- [Written instruction]: Copy each line exactly.

- [Information supplied]:
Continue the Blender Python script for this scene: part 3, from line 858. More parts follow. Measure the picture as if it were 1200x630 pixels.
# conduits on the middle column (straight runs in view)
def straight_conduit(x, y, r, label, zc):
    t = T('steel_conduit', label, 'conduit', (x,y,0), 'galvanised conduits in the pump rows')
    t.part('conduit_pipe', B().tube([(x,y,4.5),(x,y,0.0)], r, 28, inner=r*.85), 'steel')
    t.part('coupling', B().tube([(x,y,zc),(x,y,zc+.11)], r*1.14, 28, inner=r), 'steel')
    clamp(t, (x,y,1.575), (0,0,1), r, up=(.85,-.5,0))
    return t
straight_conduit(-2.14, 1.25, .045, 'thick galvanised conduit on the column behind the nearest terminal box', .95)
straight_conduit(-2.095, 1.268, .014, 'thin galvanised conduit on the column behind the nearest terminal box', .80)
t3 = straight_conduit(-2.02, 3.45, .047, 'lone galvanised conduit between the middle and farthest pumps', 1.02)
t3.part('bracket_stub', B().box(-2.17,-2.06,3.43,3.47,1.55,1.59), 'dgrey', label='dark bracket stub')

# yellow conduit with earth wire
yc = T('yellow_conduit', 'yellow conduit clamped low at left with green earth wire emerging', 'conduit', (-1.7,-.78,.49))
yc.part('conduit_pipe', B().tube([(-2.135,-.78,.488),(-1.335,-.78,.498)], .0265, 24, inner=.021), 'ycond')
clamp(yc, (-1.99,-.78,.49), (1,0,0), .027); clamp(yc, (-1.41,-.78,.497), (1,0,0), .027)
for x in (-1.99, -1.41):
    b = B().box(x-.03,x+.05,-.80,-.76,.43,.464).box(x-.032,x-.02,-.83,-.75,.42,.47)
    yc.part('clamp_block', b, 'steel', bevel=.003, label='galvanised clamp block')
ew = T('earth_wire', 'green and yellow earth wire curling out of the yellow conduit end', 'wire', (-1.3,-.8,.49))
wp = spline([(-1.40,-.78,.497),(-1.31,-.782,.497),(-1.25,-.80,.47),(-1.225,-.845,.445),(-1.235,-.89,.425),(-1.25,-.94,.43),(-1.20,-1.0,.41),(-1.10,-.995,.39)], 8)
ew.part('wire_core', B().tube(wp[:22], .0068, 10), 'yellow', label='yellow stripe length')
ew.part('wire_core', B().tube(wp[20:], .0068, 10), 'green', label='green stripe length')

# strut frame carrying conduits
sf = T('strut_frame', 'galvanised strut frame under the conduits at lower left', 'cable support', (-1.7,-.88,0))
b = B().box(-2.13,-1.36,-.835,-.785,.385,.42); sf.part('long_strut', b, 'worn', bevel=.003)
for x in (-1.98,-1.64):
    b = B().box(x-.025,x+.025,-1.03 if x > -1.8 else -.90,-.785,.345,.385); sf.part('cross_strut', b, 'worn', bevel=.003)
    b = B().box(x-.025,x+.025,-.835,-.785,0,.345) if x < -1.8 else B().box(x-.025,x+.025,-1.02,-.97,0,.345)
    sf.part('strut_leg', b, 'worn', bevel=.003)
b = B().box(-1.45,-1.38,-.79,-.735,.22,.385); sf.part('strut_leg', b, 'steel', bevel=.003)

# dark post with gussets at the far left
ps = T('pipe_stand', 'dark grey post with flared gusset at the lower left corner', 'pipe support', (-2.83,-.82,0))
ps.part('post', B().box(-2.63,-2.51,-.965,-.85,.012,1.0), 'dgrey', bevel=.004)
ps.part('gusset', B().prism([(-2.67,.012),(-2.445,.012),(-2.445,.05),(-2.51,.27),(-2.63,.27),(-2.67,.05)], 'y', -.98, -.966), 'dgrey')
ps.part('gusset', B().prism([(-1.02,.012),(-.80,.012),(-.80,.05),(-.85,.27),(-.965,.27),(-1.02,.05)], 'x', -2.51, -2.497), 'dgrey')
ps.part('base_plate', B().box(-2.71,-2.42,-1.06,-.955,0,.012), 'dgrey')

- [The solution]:
Continue the Blender Python script for this scene: part 3, from line 858. More parts follow. Measure the picture as if it were 1200x630 pixels.
# conduits on the middle column (straight runs in view)
def straight_conduit(x, y, r, label, zc):
    t = T('steel_conduit', label, 'conduit', (x,y,0), 'galvanised conduits in the pump rows')
    t.part('conduit_pipe', B().tube([(x,y,4.5),(x,y,0.0)], r, 28, inner=r*.85), 'steel')
    t.part('coupling', B().tube([(x,y,zc),(x,y,zc+.11)], r*1.14, 28, inner=r), 'steel')
    clamp(t, (x,y,1.575), (0,0,1), r, up=(.85,-.5,0))
    return t
straight_conduit(-2.14, 1.25, .045, 'thick galvanised conduit on the column behind the nearest terminal box', .95)
straight_conduit(-2.095, 1.268, .014, 'thin galvanised conduit on the column behind the nearest terminal box', .80)
t3 = straight_conduit(-2.02, 3.45, .047, 'lone galvanised conduit between the middle and farthest pumps', 1.02)
t3.part('bracket_stub', B().box(-2.17,-2.06,3.43,3.47,1.55,1.59), 'dgrey', label='dark bracket stub')

# yellow conduit with earth wire
yc = T('yellow_conduit', 'yellow conduit clamped low at left with green earth wire emerging', 'conduit', (-1.7,-.78,.49))
yc.part('conduit_pipe', B().tube([(-2.135,-.78,.488),(-1.335,-.78,.498)], .0265, 24, inner=.021), 'ycond')
clamp(yc, (-1.99,-.78,.49), (1,0,0), .027); clamp(yc, (-1.41,-.78,.497), (1,0,0), .027)
for x in (-1.99, -1.41):
    b = B().box(x-.03,x+.05,-.80,-.76,.43,.464).box(x-.032,x-.02,-.83,-.75,.42,.47)
    yc.part('clamp_block', b, 'steel', bevel=.003, label='galvanised clamp block')
ew = T('earth_wire', 'green and yellow earth wire curling out of the yellow conduit end', 'wire', (-1.3,-.8,.49))
wp = spline([(-1.40,-.78,.497),(-1.31,-.782,.497),(-1.25,-.80,.47),(-1.225,-.845,.445),(-1.235,-.89,.425),(-1.25,-.94,.43),(-1.20,-1.0,.41),(-1.10,-.995,.39)], 8)
ew.part('wire_core', B().tube(wp[:22], .0068, 10), 'yellow', label='yellow stripe length')
ew.part('wire_core', B().tube(wp[20:], .0068, 10), 'green', label='green stripe length')

# strut frame carrying conduits
sf = T('strut_frame', 'galvanised strut frame under the conduits at lower left', 'cable support', (-1.7,-.88,0))
b = B().box(-2.13,-1.36,-.835,-.785,.385,.42); sf.part('long_strut', b, 'worn', bevel=.003)
for x in (-1.98,-1.64):
    b = B().box(x-.025,x+.025,-1.03 if x > -1.8 else -.90,-.785,.345,.385); sf.part('cross_strut', b, 'worn', bevel=.003)
    b = B().box(x-.025,x+.025,-.835,-.785,0,.345) if x < -1.8 else B().box(x-.025,x+.025,-1.02,-.97,0,.345)
    sf.part('strut_leg', b, 'worn', bevel=.003)
b = B().box(-1.45,-1.38,-.79,-.735,.22,.385); sf.part('strut_leg', b, 'steel', bevel=.003)

# dark post with gussets at the far left
ps = T('pipe_stand', 'dark grey post with flared gusset at the lower left corner', 'pipe support', (-2.83,-.82,0))
ps.part('post', B().box(-2.63,-2.51,-.965,-.85,.012,1.0), 'dgrey', bevel=.004)
ps.part('gusset', B().prism([(-2.67,.012),(-2.445,.012),(-2.445,.05),(-2.51,.27),(-2.63,.27),(-2.67,.05)], 'y', -.98, -.966), 'dgrey')
ps.part('gusset', B().prism([(-1.02,.012),(-.80,.012),(-.80,.05),(-.85,.27),(-.965,.27),(-1.02,.05)], 'x', -2.51, -2.497), 'dgrey')
ps.part('base_plate', B().box(-2.71,-2.42,-1.06,-.955,0,.012), 'dgrey')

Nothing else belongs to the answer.